| Given exercise |
Provide the data again in its entirety, exactly as given.

| Recorded data |
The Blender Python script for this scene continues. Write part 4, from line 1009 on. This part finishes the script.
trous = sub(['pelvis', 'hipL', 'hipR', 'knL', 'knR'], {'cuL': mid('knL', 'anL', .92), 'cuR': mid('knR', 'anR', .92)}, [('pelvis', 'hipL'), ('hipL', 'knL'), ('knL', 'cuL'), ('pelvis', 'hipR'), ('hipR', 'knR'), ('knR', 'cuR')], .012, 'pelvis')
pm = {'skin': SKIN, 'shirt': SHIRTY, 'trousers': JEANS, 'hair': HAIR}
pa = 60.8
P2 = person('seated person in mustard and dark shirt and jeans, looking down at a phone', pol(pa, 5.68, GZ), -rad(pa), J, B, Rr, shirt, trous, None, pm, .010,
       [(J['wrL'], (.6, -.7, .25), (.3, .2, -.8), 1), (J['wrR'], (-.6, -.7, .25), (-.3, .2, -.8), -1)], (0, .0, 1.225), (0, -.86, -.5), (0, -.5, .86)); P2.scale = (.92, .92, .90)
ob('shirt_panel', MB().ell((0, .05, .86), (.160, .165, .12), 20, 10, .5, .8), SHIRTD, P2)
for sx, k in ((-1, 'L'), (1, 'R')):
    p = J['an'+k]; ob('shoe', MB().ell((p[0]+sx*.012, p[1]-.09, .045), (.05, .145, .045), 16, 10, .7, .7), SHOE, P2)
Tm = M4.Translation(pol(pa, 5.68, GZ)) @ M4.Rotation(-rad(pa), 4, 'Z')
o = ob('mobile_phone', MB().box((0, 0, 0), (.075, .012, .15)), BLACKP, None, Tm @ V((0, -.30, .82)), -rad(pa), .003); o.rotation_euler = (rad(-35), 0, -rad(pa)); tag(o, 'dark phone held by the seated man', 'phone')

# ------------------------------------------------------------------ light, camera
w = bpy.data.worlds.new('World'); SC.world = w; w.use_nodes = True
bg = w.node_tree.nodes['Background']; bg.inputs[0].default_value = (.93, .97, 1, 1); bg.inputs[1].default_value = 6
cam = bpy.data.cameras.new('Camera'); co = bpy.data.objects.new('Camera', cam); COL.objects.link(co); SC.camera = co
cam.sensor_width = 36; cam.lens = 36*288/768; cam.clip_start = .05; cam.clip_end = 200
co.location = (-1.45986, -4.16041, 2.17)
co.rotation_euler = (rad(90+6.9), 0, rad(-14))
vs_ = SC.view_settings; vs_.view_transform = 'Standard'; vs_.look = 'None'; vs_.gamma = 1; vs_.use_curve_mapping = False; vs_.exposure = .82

| Solution to this problem |
The Blender Python script for this scene continues. Write part 4, from line 1009 on. This part finishes the script.
trous = sub(['pelvis', 'hipL', 'hipR', 'knL', 'knR'], {'cuL': mid('knL', 'anL', .92), 'cuR': mid('knR', 'anR', .92)}, [('pelvis', 'hipL'), ('hipL', 'knL'), ('knL', 'cuL'), ('pelvis', 'hipR'), ('hipR', 'knR'), ('knR', 'cuR')], .012, 'pelvis')
pm = {'skin': SKIN, 'shirt': SHIRTY, 'trousers': JEANS, 'hair': HAIR}
pa = 60.8
P2 = person('seated person in mustard and dark shirt and jeans, looking down at a phone', pol(pa, 5.68, GZ), -rad(pa), J, B, Rr, shirt, trous, None, pm, .010,
       [(J['wrL'], (.6, -.7, .25), (.3, .2, -.8), 1), (J['wrR'], (-.6, -.7, .25), (-.3, .2, -.8), -1)], (0, .0, 1.225), (0, -.86, -.5), (0, -.5, .86)); P2.scale = (.92, .92, .90)
ob('shirt_panel', MB().ell((0, .05, .86), (.160, .165, .12), 20, 10, .5, .8), SHIRTD, P2)
for sx, k in ((-1, 'L'), (1, 'R')):
    p = J['an'+k]; ob('shoe', MB().ell((p[0]+sx*.012, p[1]-.09, .045), (.05, .145, .045), 16, 10, .7, .7), SHOE, P2)
Tm = M4.Translation(pol(pa, 5.68, GZ)) @ M4.Rotation(-rad(pa), 4, 'Z')
o = ob('mobile_phone', MB().box((0, 0, 0), (.075, .012, .15)), BLACKP, None, Tm @ V((0, -.30, .82)), -rad(pa), .003); o.rotation_euler = (rad(-35), 0, -rad(pa)); tag(o, 'dark phone held by the seated man', 'phone')

# ------------------------------------------------------------------ light, camera
w = bpy.data.worlds.new('World'); SC.world = w; w.use_nodes = True
bg = w.node_tree.nodes['Background']; bg.inputs[0].default_value = (.93, .97, 1, 1); bg.inputs[1].default_value = 6
cam = bpy.data.cameras.new('Camera'); co = bpy.data.objects.new('Camera', cam); COL.objects.link(co); SC.camera = co
cam.sensor_width = 36; cam.lens = 36*288/768; cam.clip_start = .05; cam.clip_end = 200
co.location = (-1.45986, -4.16041, 2.17)
co.rotation_euler = (rad(90+6.9), 0, rad(-14))
vs_ = SC.view_settings; vs_.view_transform = 'Standard'; vs_.look = 'None'; vs_.gamma = 1; vs_.use_curve_mapping = False; vs_.exposure = .82